• _TASK TO CARRY OUT_
All of the data should be output character for character, except the pictures.

• _DATA_

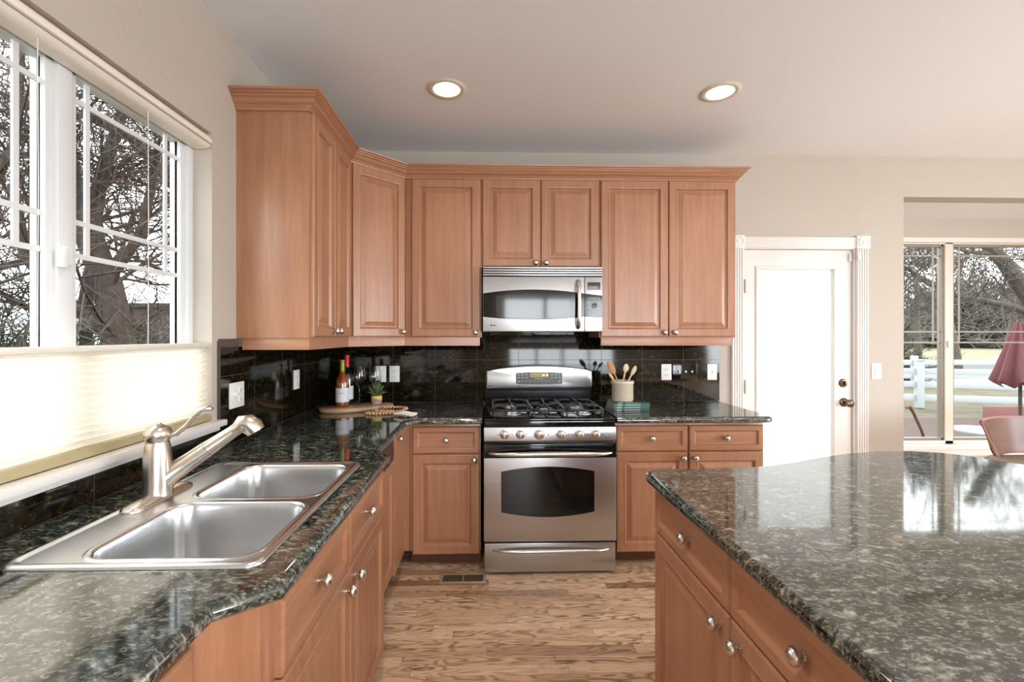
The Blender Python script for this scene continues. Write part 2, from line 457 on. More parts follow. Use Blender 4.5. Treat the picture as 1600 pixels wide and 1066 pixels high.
# nook: its own walls and ceiling behind the opening
NB = 3.95
NW0, NW1, NWZ0, NWZ1 = 3.30, 5.85, 0.42, 2.255
mb = MB(); mb.box(NX0 - .14, NX0, WB + .14, NB + .14, 0, NZ); struct('wall_nook_left', mb, WALL)
mb = MB(); mb.box(NX1, NX1 + .14, WB + .14, NB + .14, 0, NZ); struct('wall_nook_right', mb, WALL)
mb = MB(); mb.box(NX0, NW0, NB, NB + .14, 0, NZ); mb.box(NW1, NX1, NB, NB + .14, 0, NZ)
mb.box(NW0, NW1, NB, NB + .14, 0, NWZ0); mb.box(NW0, NW1, NB, NB + .14, NWZ1, NZ); struct('wall_nook_back', mb, WALL)
mb = MB(); mb.box(NX0 - .14, NX1 + .14, WB + .14, NB + .14, NZ, NZ + .08); struct('ceiling_nook', mb, CEIL)
# right wall and the wall behind the camera, with openings added for the fill lights
mb = MB()
mb.box(RR, RR + .14, FR - .14, -2.05, 0, HC); mb.box(RR, RR + .14, 1.45, WB + .14, 0, HC); mb.box(RR, RR + .14, -2.05, 1.45, 0, .38); mb.box(RR, RR + .14, -2.05, 1.45, 2.32, HC)
struct('wall_right', mb, WALL)
mb = MB()
mb.box(WL, .28, FR - .14, FR, 0, HC); mb.box(3.72, RR, FR - .14, FR, 0, HC); mb.box(.28, 3.72, FR - .14, FR, 2.22, HC)
struct('wall_front', mb, WALL)
mb = MB()
for x in (0.28, 1.13, 1.97, 2.82, 3.65): mb.box(x, x + .07, FR - .05, FR + .02, 0, 2.22)
mb.box(.28, 3.72, FR - .05, FR + .02, 2.14, 2.22); mb.box(.28, 3.72, FR - .05, FR + .02, 0, .08); struct('door_2', mb, WHITE)
mb = MB()
for y in (-2.05, -.9, .25, 1.38): mb.box(RR - .02, RR + .05, y, y + .07, .38, 2.32)
mb.box(RR - .02, RR + .05, -2.05, 1.45, 2.25, 2.32); mb.box(RR - .02, RR + .05, -2.05, 1.45, .38, .46); struct('window_3', mb, WHITE)
mb = MB()
mb.box(DX1 + .115, NX0, WB - .014, WB, 0, .09, .003); struct('baseboard_back', mb, WHITE)
mb = MB(); mb.box(NX0, NX1, NB - .014, NB, 0, .09, .003); struct('baseboard_nook', mb, WHITE)

# kitchen window in the left wall
w1 = sempty('window_1', (WL - .08, 1.366, WZ0))
FXP = -1.229                                        # room-side plane of the frame
mb = MB()
def frame_x(mb, x0, x1, y0, y1, z0, z1, t, bev=.003):
    mb.box(x0, x1, y0, y1, z1 - t, z1, bev); mb.box(x0, x1, y0, y1, z0, z0 + t, bev)
    mb.box(x0, x1, y0, y0 + t, z0, z1, bev); mb.box(x0, x1, y1 - t, y1, z0, z1, bev)
frame_x(mb, FXP - .07, FXP, WY0, WY1, WZ0, WZ1 - .001, .036); mb.box(FXP - .07, FXP, 1.343, 1.389, WZ0, WZ1, .003)
mb.build('window_frame', VINYL, w1)
for k, (a, b) in enumerate(((0.824, 1.343), (1.389, 1.909))):
    mb = MB(); frame_x(mb, FXP - .055, FXP - .012, a, b, WZ0 + .036, WZ1 - .036, .026); s = mb.build('sash', VINYL, w1)
    g0, g1, h0, h1 = a + .026, b - .026, WZ0 + .062, WZ1 - .062
    mb = MB(); mb.box(FXP - .036, FXP - .032, g0 - .01, g1 + .01, h0 - .01, h1 + .01); mb.build('pane', PANE, s)
    mb = MB(); xg0, xg1 = FXP - .031, FXP - .024
    for z in (2.112, 1.741, 1.639): mb.box(xg0, xg1, g0, g1, z - .008, z + .008)
    for y in (g0 + .052, g1 - .068): mb.box(xg0 + .001, xg1 + .001, y - .008, y + .008, 1.639, h1)
    mb.build('grille', VINYL, s)
    mb = MB(); mb.box(xg0 - .004, xg1 - .002, g1, g1 + .004, h0, h1); mb.build('gasket', VINYLG, s)
mb = MB(); mb.box(FXP - .012, FXP + .016, 1.350, 1.374, 1.600, 1.655, .004); mb.box(FXP - .002, FXP + .022, 1.335, 1.353, 1.590, 1.645, .004)
mb.build('latch', VINYL, w1)
# stool (inside sill) and its nosing
mb = MB(); mb.box(FXP, WL + .035, WY0 - .06, WY1 + .055, WZ0 - .028, WZ0 - .002, .006)
o = mb.build('trim_1', WHITE); o['kind'] = 'structure'
mb = MB(); mb.box(WL, WL + .018, WY0 - .04, WY1 + .03, WZ0 - .045, WZ0 - .028, .004); struct('trim_2', mb, WHITE)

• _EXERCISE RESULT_
The Blender Python script for this scene continues. Write part 2, from line 457 on. More parts follow. Use Blender 4.5. Treat the picture as 1600 pixels wide and 1066 pixels high.
# nook: its own walls and ceiling behind the opening
NB = 3.95
NW0, NW1, NWZ0, NWZ1 = 3.30, 5.85, 0.42, 2.255
mb = MB(); mb.box(NX0 - .14, NX0, WB + .14, NB + .14, 0, NZ); struct('wall_nook_left', mb, WALL)
mb = MB(); mb.box(NX1, NX1 + .14, WB + .14, NB + .14, 0, NZ); struct('wall_nook_right', mb, WALL)
mb = MB(); mb.box(NX0, NW0, NB, NB + .14, 0, NZ); mb.box(NW1, NX1, NB, NB + .14, 0, NZ)
mb.box(NW0, NW1, NB, NB + .14, 0, NWZ0); mb.box(NW0, NW1, NB, NB + .14, NWZ1, NZ); struct('wall_nook_back', mb, WALL)
mb = MB(); mb.box(NX0 - .14, NX1 + .14, WB + .14, NB + .14, NZ, NZ + .08); struct('ceiling_nook', mb, CEIL)
# right wall and the wall behind the camera, with openings added for the fill lights
mb = MB()
mb.box(RR, RR + .14, FR - .14, -2.05, 0, HC); mb.box(RR, RR + .14, 1.45, WB + .14, 0, HC); mb.box(RR, RR + .14, -2.05, 1.45, 0, .38); mb.box(RR, RR + .14, -2.05, 1.45, 2.32, HC)
struct('wall_right', mb, WALL)
mb = MB()
mb.box(WL, .28, FR - .14, FR, 0, HC); mb.box(3.72, RR, FR - .14, FR, 0, HC); mb.box(.28, 3.72, FR - .14, FR, 2.22, HC)
struct('wall_front', mb, WALL)
mb = MB()
for x in (0.28, 1.13, 1.97, 2.82, 3.65): mb.box(x, x + .07, FR - .05, FR + .02, 0, 2.22)
mb.box(.28, 3.72, FR - .05, FR + .02, 2.14, 2.22); mb.box(.28, 3.72, FR - .05, FR + .02, 0, .08); struct('door_2', mb, WHITE)
mb = MB()
for y in (-2.05, -.9, .25, 1.38): mb.box(RR - .02, RR + .05, y, y + .07, .38, 2.32)
mb.box(RR - .02, RR + .05, -2.05, 1.45, 2.25, 2.32); mb.box(RR - .02, RR + .05, -2.05, 1.45, .38, .46); struct('window_3', mb, WHITE)
mb = MB()
mb.box(DX1 + .115, NX0, WB - .014, WB, 0, .09, .003); struct('baseboard_back', mb, WHITE)
mb = MB(); mb.box(NX0, NX1, NB - .014, NB, 0, .09, .003); struct('baseboard_nook', mb, WHITE)

# kitchen window in the left wall
w1 = sempty('window_1', (WL - .08, 1.366, WZ0))
FXP = -1.229                                        # room-side plane of the frame
mb = MB()
def frame_x(mb, x0, x1, y0, y1, z0, z1, t, bev=.003):
    mb.box(x0, x1, y0, y1, z1 - t, z1, bev); mb.box(x0, x1, y0, y1, z0, z0 + t, bev)
    mb.box(x0, x1, y0, y0 + t, z0, z1, bev); mb.box(x0, x1, y1 - t, y1, z0, z1, bev)
frame_x(mb, FXP - .07, FXP, WY0, WY1, WZ0, WZ1 - .001, .036); mb.box(FXP - .07, FXP, 1.343, 1.389, WZ0, WZ1, .003)
mb.build('window_frame', VINYL, w1)
for k, (a, b) in enumerate(((0.824, 1.343), (1.389, 1.909))):
    mb = MB(); frame_x(mb, FXP - .055, FXP - .012, a, b, WZ0 + .036, WZ1 - .036, .026); s = mb.build('sash', VINYL, w1)
    g0, g1, h0, h1 = a + .026, b - .026, WZ0 + .062, WZ1 - .062
    mb = MB(); mb.box(FXP - .036, FXP - .032, g0 - .01, g1 + .01, h0 - .01, h1 + .01); mb.build('pane', PANE, s)
    mb = MB(); xg0, xg1 = FXP - .031, FXP - .024
    for z in (2.112, 1.741, 1.639): mb.box(xg0, xg1, g0, g1, z - .008, z + .008)
    for y in (g0 + .052, g1 - .068): mb.box(xg0 + .001, xg1 + .001, y - .008, y + .008, 1.639, h1)
    mb.build('grille', VINYL, s)
    mb = MB(); mb.box(xg0 - .004, xg1 - .002, g1, g1 + .004, h0, h1); mb.build('gasket', VINYLG, s)
mb = MB(); mb.box(FXP - .012, FXP + .016, 1.350, 1.374, 1.600, 1.655, .004); mb.box(FXP - .002, FXP + .022, 1.335, 1.353, 1.590, 1.645, .004)
mb.build('latch', VINYL, w1)
# stool (inside sill) and its nosing
mb = MB(); mb.box(FXP, WL + .035, WY0 - .06, WY1 + .055, WZ0 - .028, WZ0 - .002, .006)
o = mb.build('trim_1', WHITE); o['kind'] = 'structure'
mb = MB(); mb.box(WL, WL + .018, WY0 - .04, WY1 + .03, WZ0 - .045, WZ0 - .028, .004); struct('trim_2', mb, WHITE)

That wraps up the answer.